WHAT
At the core of any successful project lies planning, tools, and execution. To reduce risk and improve collaboration between developers, agile teams often implement Version Control systems to record changes to files over time, allowing them to easily recall specific versions at a later point. On this week’s livestream, Arran Langmead will walk us through how to set up Subversion and Perforce and how to use the systems when working with Unreal Engine. Plus, we’ll also discuss the hardware and software configurations that might be the best for your team.
Awesome, I definitely have some Perforce questions I hope Arran can help with!
Is branching recommended? And if so, how should it be done? I’ve been trying to sort this one out and have an open forum post here with the steps I’ve tried, but I’m not sure if I’m going about it correctly.
If the above is true, can Perforce be configured to force branches, so all commits to master can be reviewed first?
Our team is small, and our source control is split up between Git and Azure DevOps for code and task assignment, while Perforce is used for content. We’ve just started using branches in Git, and I’m struggling to find a way to manage the content side in a similar way.
Once it would be great to do something similar for Git, because it can be used for free with MS Azure by small indie teams (max. 5 users, no project size or quantity limit), and probably it is not an negligible user base. Or I will do it!
When will an efficient Blueprint Merging be possible
We are using Perforce in a Team of around 15 People for about 2 Years now, and made very good experiences with it. Just the two topics above are troubling us.
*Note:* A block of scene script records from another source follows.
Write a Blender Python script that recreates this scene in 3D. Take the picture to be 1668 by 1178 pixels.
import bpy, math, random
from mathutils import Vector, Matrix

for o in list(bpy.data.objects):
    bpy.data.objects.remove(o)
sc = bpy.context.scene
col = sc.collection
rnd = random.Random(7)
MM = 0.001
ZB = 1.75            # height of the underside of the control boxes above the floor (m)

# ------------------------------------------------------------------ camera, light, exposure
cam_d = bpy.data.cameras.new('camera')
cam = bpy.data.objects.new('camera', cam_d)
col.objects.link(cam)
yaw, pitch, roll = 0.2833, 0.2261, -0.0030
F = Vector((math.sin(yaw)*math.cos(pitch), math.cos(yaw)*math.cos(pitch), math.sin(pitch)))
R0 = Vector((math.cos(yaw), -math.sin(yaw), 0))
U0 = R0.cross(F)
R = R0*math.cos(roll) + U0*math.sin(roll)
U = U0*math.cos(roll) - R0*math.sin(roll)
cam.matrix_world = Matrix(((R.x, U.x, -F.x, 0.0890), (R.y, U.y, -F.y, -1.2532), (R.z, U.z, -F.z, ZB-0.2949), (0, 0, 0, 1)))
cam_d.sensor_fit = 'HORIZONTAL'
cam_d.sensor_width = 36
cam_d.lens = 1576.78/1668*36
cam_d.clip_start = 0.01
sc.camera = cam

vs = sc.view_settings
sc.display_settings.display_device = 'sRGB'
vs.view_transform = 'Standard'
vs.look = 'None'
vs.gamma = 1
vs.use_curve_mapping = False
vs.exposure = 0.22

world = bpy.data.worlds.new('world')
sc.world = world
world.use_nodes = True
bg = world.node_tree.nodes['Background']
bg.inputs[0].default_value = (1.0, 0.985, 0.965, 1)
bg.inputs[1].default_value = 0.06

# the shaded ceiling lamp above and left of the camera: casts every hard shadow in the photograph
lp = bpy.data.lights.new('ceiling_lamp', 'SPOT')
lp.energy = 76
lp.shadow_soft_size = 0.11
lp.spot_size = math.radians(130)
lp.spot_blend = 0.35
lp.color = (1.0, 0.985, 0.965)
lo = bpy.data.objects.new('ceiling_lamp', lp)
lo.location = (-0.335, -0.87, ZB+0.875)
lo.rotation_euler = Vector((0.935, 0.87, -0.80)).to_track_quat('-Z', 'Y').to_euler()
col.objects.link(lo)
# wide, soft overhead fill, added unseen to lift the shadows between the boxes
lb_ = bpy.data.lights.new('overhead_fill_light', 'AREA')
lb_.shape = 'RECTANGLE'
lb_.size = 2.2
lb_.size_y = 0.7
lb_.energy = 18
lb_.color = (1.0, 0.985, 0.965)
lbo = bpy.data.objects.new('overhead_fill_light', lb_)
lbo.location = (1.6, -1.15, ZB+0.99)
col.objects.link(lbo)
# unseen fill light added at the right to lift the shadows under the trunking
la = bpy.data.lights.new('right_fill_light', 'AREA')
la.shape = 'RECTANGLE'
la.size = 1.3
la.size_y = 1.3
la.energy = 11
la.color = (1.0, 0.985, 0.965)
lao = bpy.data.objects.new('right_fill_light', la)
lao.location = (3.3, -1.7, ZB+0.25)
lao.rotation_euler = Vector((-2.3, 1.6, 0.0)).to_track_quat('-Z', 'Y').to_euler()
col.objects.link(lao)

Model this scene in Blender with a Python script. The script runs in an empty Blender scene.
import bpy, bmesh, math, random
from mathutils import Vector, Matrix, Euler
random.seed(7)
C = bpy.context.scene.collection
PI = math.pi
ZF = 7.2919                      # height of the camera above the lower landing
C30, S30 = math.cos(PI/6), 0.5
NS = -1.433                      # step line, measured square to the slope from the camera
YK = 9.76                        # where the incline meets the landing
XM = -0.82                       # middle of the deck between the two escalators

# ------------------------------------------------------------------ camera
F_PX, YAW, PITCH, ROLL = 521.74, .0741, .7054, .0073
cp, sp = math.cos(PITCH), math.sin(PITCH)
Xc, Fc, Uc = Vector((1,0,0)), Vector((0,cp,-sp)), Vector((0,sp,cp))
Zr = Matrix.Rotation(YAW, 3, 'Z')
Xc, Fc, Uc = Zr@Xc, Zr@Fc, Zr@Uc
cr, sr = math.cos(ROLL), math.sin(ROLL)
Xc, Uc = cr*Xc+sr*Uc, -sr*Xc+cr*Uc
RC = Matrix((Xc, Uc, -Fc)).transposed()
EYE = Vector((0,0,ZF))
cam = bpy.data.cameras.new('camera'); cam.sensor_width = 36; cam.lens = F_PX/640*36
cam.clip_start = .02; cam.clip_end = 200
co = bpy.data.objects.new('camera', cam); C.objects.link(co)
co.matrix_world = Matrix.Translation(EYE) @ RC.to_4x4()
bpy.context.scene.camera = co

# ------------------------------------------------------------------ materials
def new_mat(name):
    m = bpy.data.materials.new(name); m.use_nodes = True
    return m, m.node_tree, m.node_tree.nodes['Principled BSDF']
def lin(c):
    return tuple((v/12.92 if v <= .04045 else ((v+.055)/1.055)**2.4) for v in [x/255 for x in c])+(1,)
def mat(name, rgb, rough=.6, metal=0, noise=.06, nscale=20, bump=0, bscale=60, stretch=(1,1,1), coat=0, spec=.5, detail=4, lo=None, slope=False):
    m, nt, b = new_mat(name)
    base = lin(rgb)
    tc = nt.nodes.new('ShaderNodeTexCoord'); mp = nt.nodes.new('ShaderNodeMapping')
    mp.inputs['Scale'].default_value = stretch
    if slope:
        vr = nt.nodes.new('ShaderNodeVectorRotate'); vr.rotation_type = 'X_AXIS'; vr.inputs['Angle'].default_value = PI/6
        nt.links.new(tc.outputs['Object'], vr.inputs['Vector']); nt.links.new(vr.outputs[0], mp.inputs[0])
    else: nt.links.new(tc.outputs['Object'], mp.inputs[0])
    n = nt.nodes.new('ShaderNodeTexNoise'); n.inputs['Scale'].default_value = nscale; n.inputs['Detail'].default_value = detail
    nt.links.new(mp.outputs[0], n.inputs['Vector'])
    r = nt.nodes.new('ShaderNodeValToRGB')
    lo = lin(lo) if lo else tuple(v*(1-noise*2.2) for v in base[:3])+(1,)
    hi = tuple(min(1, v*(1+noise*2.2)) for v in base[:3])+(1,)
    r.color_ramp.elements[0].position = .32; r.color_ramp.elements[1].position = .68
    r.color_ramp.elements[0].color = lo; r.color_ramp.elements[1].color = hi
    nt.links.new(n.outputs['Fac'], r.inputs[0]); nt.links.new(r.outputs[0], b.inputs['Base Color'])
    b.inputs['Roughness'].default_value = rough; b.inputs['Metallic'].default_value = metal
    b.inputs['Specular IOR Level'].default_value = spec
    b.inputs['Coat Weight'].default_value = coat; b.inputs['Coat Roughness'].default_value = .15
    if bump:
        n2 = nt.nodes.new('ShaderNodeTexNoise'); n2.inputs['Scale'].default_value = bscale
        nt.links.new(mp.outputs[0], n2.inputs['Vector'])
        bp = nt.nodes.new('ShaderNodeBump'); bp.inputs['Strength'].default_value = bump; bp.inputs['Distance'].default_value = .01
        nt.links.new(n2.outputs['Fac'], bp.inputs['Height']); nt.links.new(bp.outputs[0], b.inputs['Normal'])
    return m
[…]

I was using git in azure for free,but i was having some problems with my local repo size. So i just rented a vps for $5/month and installed perforce on it. So much better, although i’m also testing plastic SCM and really loving the ability to work distributed/centralized (Although perforce has something like this, called edge servers). Since i mostly work solo, i think i’ll move to Plastic Personal since having the ability to work distributed and checkin to my local repo is so much faster than always work in the remote server. I’ll just use my vps remote server to replicate my main branch and have a cloud backup just in case (and use it when i work in my laptop).
Hi Arran - looking forward to it! Also - as a long time member of the London is Unreal meetup group I’ve seen you do great shader stuff - they should get you doing some of that stuff too!
I’d like to cast one more vote for covering git (at some point), as sivan has already mentioned. I know subversion/perforce is what you guys at epic use, and from the feedback here, it seems to be a solid choice. Nonetheless, there are lots of us using git, so don’t forget about us. Also, thanks much for all the awesome stuff you guys do. It is much appreciated. I could not imagine my world without UE4. -Kenneth
Would like to know what files and folders to skip when versioning in Perforce and how to do this best. For both projects and the engine it self. This is for a Perforce that are running on a server for several users. Also interested in a workflow for backing up projects running on a local installation of Perforce(mainly for versioning). Thanks!
Hi Epic!
P4 user here.
It would be nice if you, either today in the stream or through online documentation (this would be ideal) explain the things nobody can find online:
What’s the process to get an Epic P4 user to access your perforce depots
What’s the best way to upgrade the engine?
Point 2 REALLY needs proper documentation. All that the current documentation explains (and I’m very thankful for that even being bit old) is what to sync/not sync.
Right now, what we do to upgrade (and almost everyone we talked to about this) is this:
download from the stream needed from Epic’s depot to a computer
Upload all that to our depot to a stream just for that
Merge whatever engine changes we have from our Main stream into the Upgrade stream used in #2
Test everything works and copy the upgrade stream in to the main one.
Step #1 + #2 are very problematic, because we don’t know what kind of encoding Epic’s depot uses and there’s no way (or at least we couldn’t find a way) to keep the same r/w permissions in the files types. Every time we do this, we have to spend A LOT of time fixing problems due wrong r/w permissions in our end, which means that need to look the original config in your depot for the failing file type and modifying the permission in our end to match it through p4 console commands.
There’s a much better approach for all this: remote depot. But we can’t get access to it. Mainly because there’s no pipeline/process to manage p4 users with you Epic. It’s either opening a UDN threat (cross fingers) or sending emails to people you know at Epic (if you happen to know people there).
So please, make good documentation explaining the best way to upgrade using P4 and put a process to request and fix problems with P4 accounts. It would make our lives much easier.
Upgrading the engine isn’t that bad. I do it in an hour or so each time a new version drops.
Unzip the new version. Don’t run Setup.bat yet as that’s needless content
Upload it to a new branch in your P4.
Integrate any engine level changes to the new engine.
Done.
At that point you run Setup.bat locally and build the engine like normally and submit the binaries for others. Then just point your project to the new install locally (right click on your uproject and do Change Engine Version").
If you’re having type issues, make sure you are using the typemap Epic has:
Thanks for this - I’d love to hear from anyone who knows how to easily setup Subversion on a QNAP NAS. There are several docker images but I imagine there are some command line extras in order to mount a volume for backup storage etc. If anyone knows how to do this, I - and many others I expect - would love a walkthrough! Cheers in advance.